Postfrontale Subsidenz sorgt hinter der Kaltfront für vorübergehendes
Abtrocknen.
Weiter zur Mitte und vor allem nach Norden spielt dagegen der Trog seine Karten
aus. Bei T500 hPa von bis zu -36 Grad aber nur geringem CAPE sind Schauer oder
kurze Gewitter zu erwarten, die bei Zufuhr maritim erwärmter Polarluft teils bis
ins Tiefland mit Schnee oder Graupel vermischt sind. Vorübergehend kann sich
daher auch im Tiefland eine dünne Nassschneedecke bilden, im Bergland wird dies
die Regel sein, zum Teil können sich dort auch etwas mehr als 5 cm Neuschnee
akkumulieren. Abgeschattet durch das Skandinavische Gebirge ist die
Schaueraktivität im Nordosten etwas reduziert.
Der Wind weht anfangs im Osten und Südosten noch mit der gleichen Intensität wie
tagsüber, nach Durchzug der Kaltfront lässt er rasch nach. An der Ostsee frischt
er rückseitig allerdings auf, sodass es dort steife bis stürmische Böen zwischen
55 und 75 km/h (Bft 7 bis 8) um Nord gibt.
Die Temperaturen sinken auf 2 bis -3 Grad mit der Gefahr von Glätte durch
überfrierender Nässe oder durch Schnee.

Synoptische Entwicklung bis Donnerstag 06 UTC

Mittwoch … gelten ohne große Änderungen weiterhin die Aussagen der
Frühübersicht. So erwartet uns unter Trogeinfluss nasskaltes, im Bergland
winterliches und teils windiges Schauerwetter mit einzelnen Gewittern und
niedrigen einstelligen Höchstwerten. In der Nacht zum Donnerstag tritt
verbreitet leichter Frost auf mit Glättegefahr.

Modellvergleich und -einschätzung

Die Modelle simulieren mittlerweile erfreulich ähnlich, sodass das Warnkonzept
bereits bis zum Dienstag größtenteils eingestielt werden konnte. Fragezeichen
bleiben insbesondere bezüglich des Schneefalls am Dienstag im Norden über.
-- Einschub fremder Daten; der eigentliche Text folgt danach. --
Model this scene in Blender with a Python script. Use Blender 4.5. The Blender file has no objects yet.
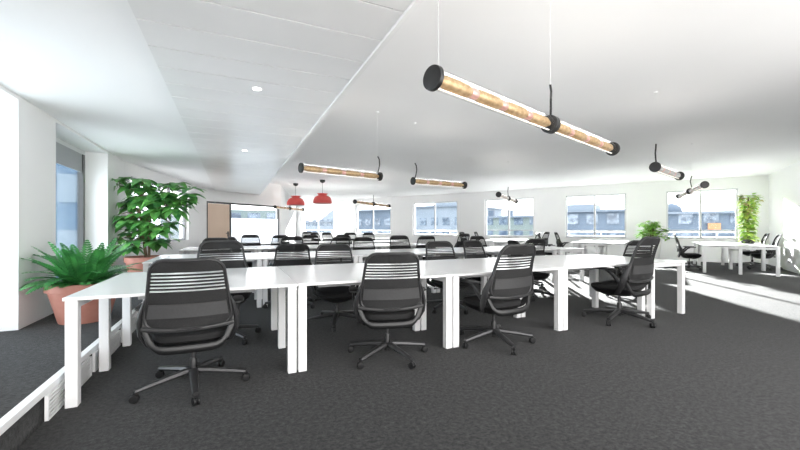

ECMWF
bevorzugt (noch) eine etwas südlichere Variante als die deutsche Modellkette,
könnte sich aber gut im nächsten Modelllauf an die Lösungen der meisten anderen
Modelle anpassen. Die Entwicklung einer Shapiro-Keyser-Zyklonen deutet sich
derzeit nicht unbedingt an, muss allerdings noch beobachtet werden.